In some cases, suppliers acquiesce to low prices in order to maintain business, even though this can lead to no profit. A Bulgarian supplier has taken orders “only for prestige, for fame, not for profits—well there are some profits, but very low, just to survive.” The Asos supplier from Romania said that “many times you end up with no profit.” Another Bulgarian producer griped that the “further down the chain you are, the more you have to lower your head, just to have a job. Because if you say no, your work stops, your orders stop, you get a bad name, they say, ‘These guys refused to do it, we are not going to work with them anymore.’ It’s a vicious circle.”

Then there’s the fact that surprise costs can spring onto suppliers after delivery, the report said.
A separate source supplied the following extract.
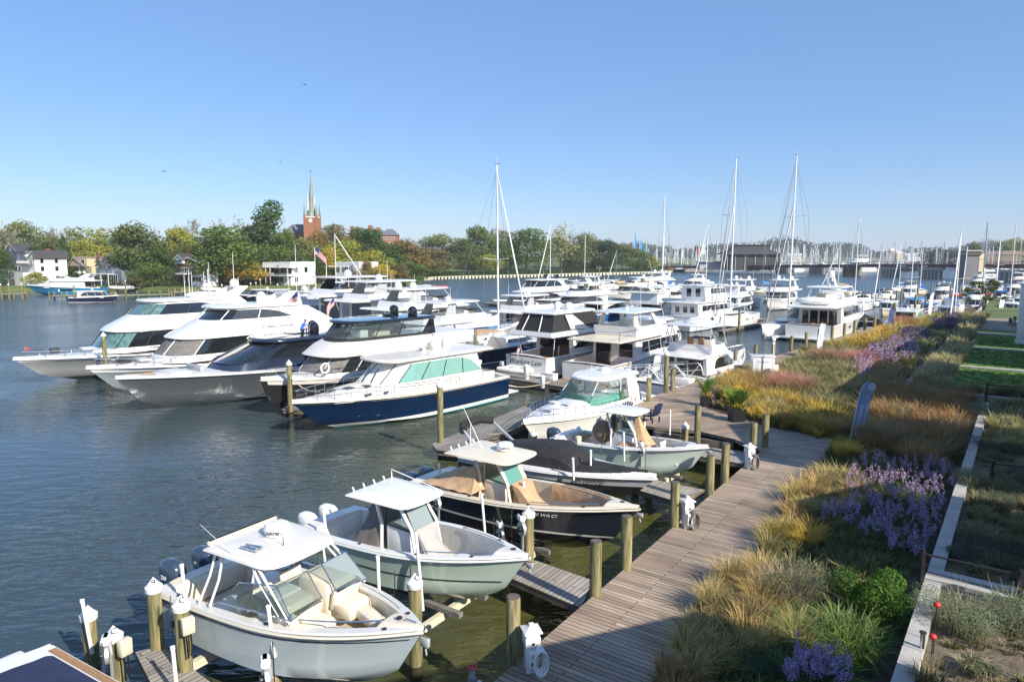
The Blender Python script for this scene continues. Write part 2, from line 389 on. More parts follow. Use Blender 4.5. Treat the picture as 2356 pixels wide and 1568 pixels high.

They might include repairing returned deliveries or compensating the brand for alleged repairs or fines. There might be refused payments for what brands and retailers deem quality issues. Buyers sometimes try to return unsold goods to manufacturers—“the product we do not sell, we will give back to you,” as one Italian producer put it. A Bulgarian supplier said that “even after a few months, if quality problems are identified, you can be penalized. And the penalties were decided by the brand, according to their evaluation of the so-called flaws.”

Payment terms are another pain point. Several brands are increasingly using payment timing to regulate their cash flow, surveyed suppliers said, with delays of as much as 120 days after the receipt of goods. A Bulgarian manager said that “sometimes brands only pay when they had successful promotion campaigns, i.e., high cash flows.” He added that brands “used to pay us only when they made big turnovers with their sales promotions. They paid with huge delays.”

Pushing back is difficult, if not outright impossible, respondents said. “Germans sent us a letter concerning the rapid changes in cotton prices. They said the price of cotton has dropped,” a Bulgarian manufacturer recounted. “But when we ordered the fabrics, the price was much higher. And they start pushing us and if we bend… very often we lower the prices too. We try to resist, but often we lower our heads.”

All of the exchanges described deviate from good business conduct, begetting stressed suppliers, low wages and labor rights abuses, the Fair Trade Advocacy Office and Clean Clothes Campaign Europe said. Responsible purchasing practices, they said, should at minimum pay for orders within 60 days, cover production costs and guarantee living wages for workers, compensate modifications in orders and have a clear definition of the terms of risk and ownership of goods.

The organizations also urged the European Union to adopt a directive that outlaws unfair trading practices in the garment sector such as unreasonably late payments and prices below the cost of production. Such a directive, they said, should ensure not only effective enforcement but also provide extensive guidance on how buyers can ensure and promote freedom of association, collective bargaining and living wages at the furthest nodes of their supply chains.

“While brands and retailers can take immediate action by committing to adopt fair practices in their buying policies, legislative action at EU level is needed to set a level playing field,” the report said.

An Asos spokesperson said that it’s difficult to respond to specific claims because the retailer doesn’t have any details beyond what’s in the report. Asos’s commercial teams receive purchasing practices training and commodity reports that outline the costs of various raw materials, ensuring that they understand the impact of their buying practices on worker wages and “negotiate consciously,” the representative said. Moncler did not respond to a request for comment.